URL is still advanced-custom-fields, but then named Secure Custom Fields. Translations and source repo still map to the old name. It definitely is a takeover, not a “fork” in the classic, established sense.
The problem with the takeover is, of course, that the original publisher still develops, publishes, and sells their original plugin. Their official website now serves their own version with their own update source.
So you kinda don’t but also have to rename it to avoid confusion.
I think a rename to something different is wrong and confusing though. It should add a disclosing addition, like “(Taken Over)” or “Adjusted” or “WPorg edition”.
A supposed, partial rename is confusing. No information in the README is confusing, intransparent, and disingenuous. No clarity in the release notes is confusing.
Simply freeing previously and still sold pro features, without disclosing that fact, is very questionable. Not fair to the developers and certainly not transparent to the community.
Clearing the changelog and release log documentation, removing previously available information, is questionable as well.
I see in the readme.txt file that the plugin is licensed under GPL.
So the changes are permissible. And being able to do so is certainly a strength of the FOSS license.

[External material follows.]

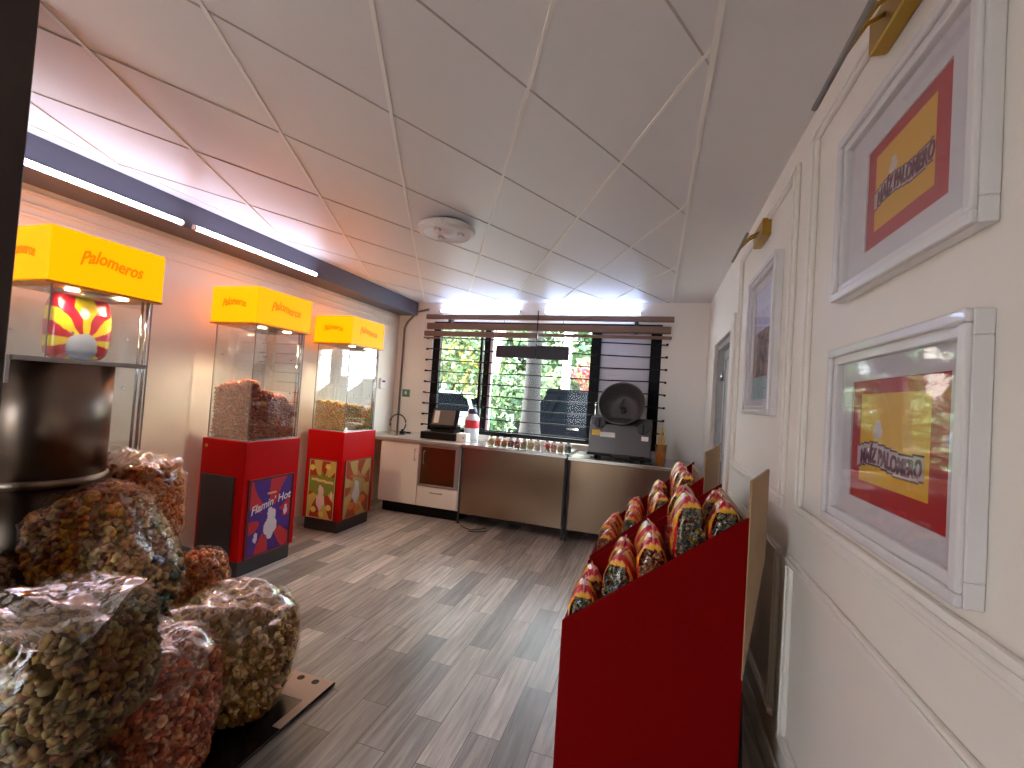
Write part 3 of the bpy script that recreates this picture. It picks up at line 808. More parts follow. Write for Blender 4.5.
    if fill:
        r = np.random.default_rng(seed); N = 5200
        gx0, gx1, gy0, gy1 = x0 + g + .016, x1 - g - .016, y0 + g + .016, y1 - g - .05
        U = r.random((N, 3)); k = r.integers(0, 5, N)
        X = gx0 + U[:, 0] * (gx1 - gx0); Y = gy0 + U[:, 1] * (gy1 - gy0)
        X = np.where(k == 0, gx1 - .012 * U[:, 2], np.where(k == 1, gx0 + .012 * U[:, 2], X))
        Y = np.where(k == 2, gy0 + .012 * U[:, 2], np.where(k == 3, gy1 - .012 * U[:, 2], Y))
        H = fill((X - gx0) / (gx1 - gx0), (Y - gy0) / (gy1 - gy0)) + .012 * np.sin(X * 60) * np.sin(Y * 47)
        Z = np.where(k == 4, H - .014 * r.random(N), 1.008 + (H - 1.008) * r.random(N))
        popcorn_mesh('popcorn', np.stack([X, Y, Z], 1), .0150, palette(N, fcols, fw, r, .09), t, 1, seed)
        nx = 12; vs = []; fs = []
        for j in range(nx + 1):
            for i in range(nx + 1):
                u, v = i / nx, j / nx
                vs.append((gx0 + .012 + u * (gx1 - gx0 - .024), gy0 + .012 + v * (gy1 - gy0 - .024), float(fill(np.array(u), np.array(v))) - .012))
        n0 = len(vs)
        vs += [(x, y, 1.0) for x, y, z in vs[:n0]]
        for j in range(nx):
            for i in range(nx):
                q = [j * (nx + 1) + i, j * (nx + 1) + i + 1, (j + 1) * (nx + 1) + i + 1, (j + 1) * (nx + 1) + i]
                fs.append(q); fs.append([n0 + z for z in reversed(q)])
        for i in range(nx):
            for a, c in ((i, i + 1), (nx * (nx + 1) + i + 1, nx * (nx + 1) + i), ((i + 1) * (nx + 1), i * (nx + 1)), (i * (nx + 1) + nx, (i + 1) * (nx + 1) + nx)):
                fs.append([a, n0 + a, n0 + c, c][::-1])
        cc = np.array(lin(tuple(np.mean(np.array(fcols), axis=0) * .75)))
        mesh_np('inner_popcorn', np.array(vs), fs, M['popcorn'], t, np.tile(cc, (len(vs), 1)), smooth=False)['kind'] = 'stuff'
    if shelf:
        b = BM(); add_box(b, x0 + g + .007, x1 - g - .007, y0 + g + .007, y1 - g - .06, 1.470, 1.485); obj('inner_shelf', b, M['steel_top'], t)
    return t
machine('yellow headed popcorn machine standing behind the tall stainless drum', -3.24, -2.805, 1.375, 1.885, [], door=False, shelf=True)
machine('red popcorn machine holding pink popcorn, with a Flamin\u2019 Hot poster and black side panel', -3.23, -2.80, 2.56, 3.085,
        [('x', burst((.74, .13, .16), (.28, .12, .46), (.30, .12, .48), 6, .45, hot_extra), 'Flamin\u2019 Hot')],
        lambda u, v: 1.37 + .075 * u + .02 * np.sin(3 * u) - .20 * v - .02 * np.sin(6 * v), [(.97, .55, .42), (.93, .44, .32), (.99, .68, .55)], [4, 3, 2], 3, door=True)
machine('red popcorn machine holding yellow popcorn, with green and orange posters, beside the counter', -3.29, -2.86, 3.72, 4.245,
        [('y', burst((.66, .20, .12), (.80, .72, .36), (.50, .56, .22), 6, .55, green_extra), None), ('x', burst((.62, .22, .10), (.70, .56, .32), (.62, .50, .30), 6, .55, orange_extra), None)],
        lambda u, v: 1.27 + .01 * np.sin(5 * u) - .05 * v, [(.96, .78, .34), (.92, .68, .24), (.98, .88, .56)], [4, 3, 2], 4)

# bag standing inside the first machine
def pillow(w, d, h, seed, n=3.0, sub=4):
    V, F = ico(sub); r = np.random.default_rng(seed)
    s = superq(V, w / 2, d / 2, h / 2, n)
    k = np.clip(np.abs(s[:, 2]) / (h / 2), 0, 1)
    s[:, 1] *= 1 - .75 * np.clip((s[:, 2] / (h / 2) - .45) / .55, 0, 1)       # flattens towards the sealed top
    s *= lump(V, seed, .03)[:, None]
    return s, F
def sunray_col(S, w, h, cy=-.12, n=6, c1=(.80, .06, .16), c2=(.97, .86, .10)):
    a = np.arctan2(S[:, 2] / h - cy, S[:, 0] / w); m = np.sin(a * n + .3) > 0
    return np.where(m[:, None], np.array(lin(c1)), np.array(lin(c2)))
pk = thing('printed_popcorn_bag', 'red and yellow striped popcorn bag standing inside the first machine', 'bag of popcorn', (-2.985, 1.605, 1.4855))
V, F = ico(6)
S = superq(V, .135, .060, .178, 5.0); S[:, 1] *= 1 - .7 * np.clip((S[:, 2] / .178 - .4) / .6, 0, 1); S *= lump(V, 5, .03)[:, None]
u, v = S[:, 0] / .135, S[:, 2] / .178
tt = np.degrees(np.abs(np.arctan2(S[:, 0] - .004, S[:, 2] + .075))) + 3 * np.sin(9 * v)
yel = (tt < 13) | ((tt > 36) & (tt < 58)) | ((tt > 84) & (tt < 108)) | (tt > 140)
tone = np.where(yel[:, None], np.array(lin((.97, .84, .10))), np.array(lin((.78, .06, .18))))
tone[((u + .05) / .50) ** 2 + ((v + .62) / .42) ** 2 + .12 * np.sin(9 * u + 3) < 1] = lin((.80, .82, .90))
tone[((u + .05) / .16) ** 2 + ((v - .40) / .17) ** 2 < 1] = lin((.88, .86, .90))
side = np.abs(S[:, 1]) < .012
tone[side & (u > .7)] = lin((.82, .74, .66))
# turn the face towards +x (the room)
W = np.stack([-S[:, 1], S[:, 0], S[:, 2]], 1); W[:, 0] = S[:, 1] * -1
W[:, 2] += .180
mesh_np('printed_film', W, F, M['print_film'], pk, tone, world=False)
b = BM(); add_box(b, -.006, .006, -.125, .125, .348, .363, .003); obj('sealed_top', b, mat('red_bag_seal', (.80, .10, .18), .3), pk, world=False)

# stainless drum machine in front of the first machine, on its black stand
st = thing('drum_stand', 'low black stand under the stainless drum', 'stand', (-2.5, 1.45, 0))
b = BM(); add_box(b, -2.795, -2.345, 1.00, 1.96, .42, .46, .004); obj('top', b, M['black'], st)
for x in (-2.765, -2.375):
    for y in (1.03, 1.93):
        b = BM(); add_box(b, x - .025, x + .025, y - .025, y + .025, 0, .42, .003); obj('leg', b, M['black_metal'], st)
b = BM(); add_box(b, -2.79, -2.35, 1.02, 1.94, .12, .15); obj('shelf', b, M['black'], st)
dm = thing('stainless_drum', 'tall curved stainless drum with a flat metal top, left of the popcorn machines', 'drum', (-2.585, 1.285, .46))
cx, cy = -2.572, 1.298
b = BM(); add_lathe(b, [(0, .975), (.215, .975), (.215, 1.462), (0, 1.462)], (cx, cy, 0), 64); obj('drum', b, M['drum'], dm)
b = BM(); add_lathe(b, [(.211, .935), (.224, .940), (.228, .955), (.224, .970), (.211, .975), (0, .975), (0, .935)], (cx, cy, 0), 64); obj('rim', b, M['drum'], dm)
b = BM(); add_lathe(b, [(0, .46), (.19, .46), (.195, .50), (.216, .62), (.216, .935), (0, .935)], (cx, cy, 0), 64); obj('lower_drum', b, M['drum_dark'], dm)
b = BM(); add_box(b, -2.795, -2.372, 1.075, 1.565, 1.462, 1.482, .003); obj('top_plate', b, M['alu'], dm)
b = BM(); add_box(b, -2.43, -2.388, 1.068, 1.080, 1.37, 1.482, .003); obj('bracket', b, M['white'], dm)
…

My biggest issue is that they remove information, and rename without indication. It should be transparent and, within context and concerns, fair. Not like this.
Looking at the commit log:
6 days ago, 6.3.6.1 was tagged with
14 hours ago, 6.3.6.2 and rename
It also removes is-pro and pro-license-active checks, but fails to disclose so in the release notes.
Effectively, it frees pro functionalities.
It also removes all previous change log and release information.
A strength of the GPL is that the community can fork projects, and “take them over” that way.
At the same time, and this instance is such a case, on a centralized platform, projects can be taken over instead of be forked.
They developed and published a plugin. Now it’s been taken over by someone else, on the primary distribution and discovery platform, and they have no control over it. Worse than that, the takeover now offers their sold functionalities for free.
This makes the “open source but not free, but after two years true FOSS licensed” licenses look very useful if not necessary for businesses and developers that want to monetize. At the very least when they [have to] use centralized platforms.